ABSTRACT

Keir Elam’s Afterword points out that the function of Italian settings takes a number of different forms. Most evident is the role they assume in reflecting and refracting English perceptions of national identity, as well as English political and commercial ambitions. Another aspect of location is the locus, as fictional place but also topos (locus comunis). One of the most fruitful lines of research in Anglo-Italian studies has been the far-reaching enquiry into the appropriation, transformation, and dissemination of literary and theatrical loci from Greek and Roman New Comedy, via medieval and Renaissance Italian narrative to the Early Modern English stage. Genre-specific locii, such as the locus amoenus of pastoral, are less places than conventional markers of literary mode. More in general, the distinction between place and literary or dramaturgic tradition is often slight.

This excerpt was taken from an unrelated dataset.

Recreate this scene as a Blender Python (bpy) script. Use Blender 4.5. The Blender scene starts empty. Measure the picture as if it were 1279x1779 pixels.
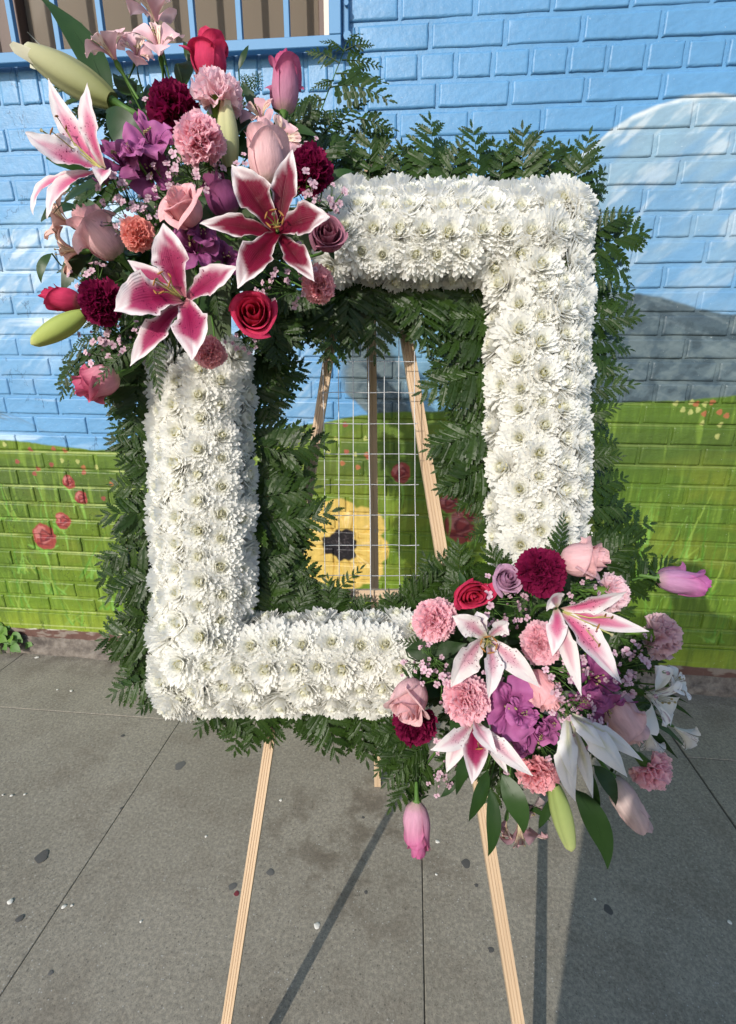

For the audiences of the Globe, Curtain, or Blackfriars, the Italian settings are narrative spaces, becoming literary constructs prior to their nominal appearance on stage. The Venice of Iago and Volpone, the Verona of Juliet, and the Amalfi of De Bosola – Elam contends – are intertextual rather than geographic places, created or recreated through the descriptive and performative power of the world. ‘Venice’ and ‘Rome’ are verbal and scenographic constructs, ontologically posited through allusion and description. This manifold exploitation of loci is brought together by Shakespeare in Cymbeline. Each location also becomes a form of narration where the spasmodic shifts in time and place bring with them abrupt changes in genre, while “the veritable feast of intertextual and macrotextual allusions” makes Cymbeline a unique case of Shakespearian self-appropriation and generic intertextuality.